« Quand d’un passé ancien rien ne subsiste, après la mort des êtres, après la destruction des choses, seules, plus frêles mais plus vivaces, plus immatérielles, plus persistantes, plus fidèles, l’odeur et la saveur restent encore longtemps, comme des âmes, à se rappeler, à attendre, à espérer, sur la ruine de tout le reste, à porter sans fléchir, sous leur gouttelette presque impalpable, l’édifice immense du souvenir. »
Marcel Proust, Du côté de chez Swann in A la recherche du temps perdu (1913)
Aaaah…. la fameuse « madeleine de Proust » ! Vous savez, ces souvenirs que nous avons et que l’on transporte avec soi, tout au long de notre vie, tel un Eldorado délicieusement lové à l’intérieur de soi.
Albert Dagnaux – Les Jeux de l’enfance et de la jeunesse
Pour ma part, je garde un souvenir toujours ému lorsque je me remémore les vacances que je passais auprès de mon bien-aimé grand-père, dans sa ferme, à la campagne, éloignée de tout, et où régnaient en maître le calme, la paix, la sérénité.
Mon grand-père était un fermier, biodynamicien de surcroît, et mes souvenirs, naturellement, sont empreints de mille saveurs exquises : les fraises ou les tomates fraîchement cueillies… tous ces légumes, ces fruits pleinement vivants qui, sans doute car ils sont ceux de mon enfance, ont suscité en moi tant de plaisir et de délectation que depuis, nulle autre expérience n’a jamais pu les détrôner de leur statut de grands bonheurs de la vie.
Et puis… rien n’est parfait, n’est-ce pas ? Il faut bien que quelque chose vienne assombrir ce charmant tableau d’une enfance de liberté et de plaisirs simples ô combien précieux à la campagne… Il faut bien qu’à ces saveurs grandioses vienne s’en substituer une autre, sous la forme d’une madeleine de…………. POUAH !!!

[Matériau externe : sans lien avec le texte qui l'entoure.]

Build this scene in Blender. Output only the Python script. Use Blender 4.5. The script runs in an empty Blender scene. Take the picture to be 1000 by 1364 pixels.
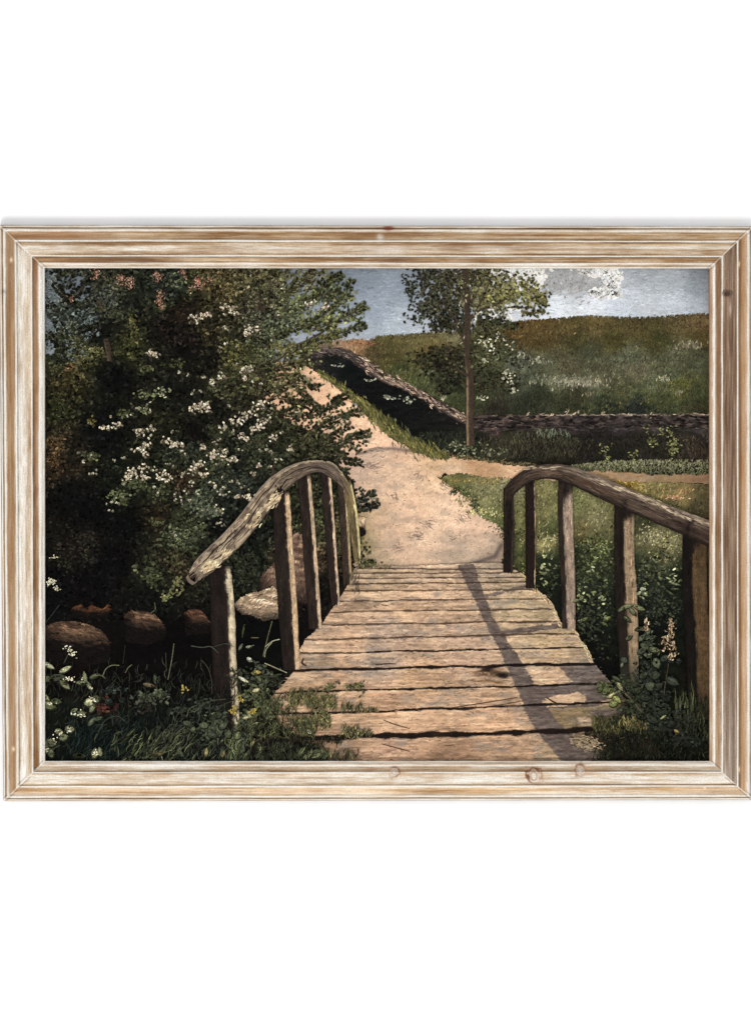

Celle à laquelle je fais allusion en tous cas m’était administrée par mon grand-père bienveillant tous les soirs à la même heure, dans une (trop) grosse cuillère à soupe… ! Pas n’importe laquelle : une soupe à la grimace, bien sûr, tant ils étaient immense, le dégoût qu’elle m’inspirait, et les relents qu’elle occasionnait dans mon pauvre petit gosier jusque là ravi… S’il ne s’était pas agi de mon grand-père, en lequel j’avais une foi et une confiance inouïe, pour un peu, j’aurais crû à une tentative d’empoisonnement d’autant plus cauchemardesque qu’elle était vouée à se reproduire tous les jours, sempiternellement, avec chez mon grand-père un acharnement, une obstination qui n’avaient d’égal que sa foi en tous les trésors que la Nature nous offre généreusement.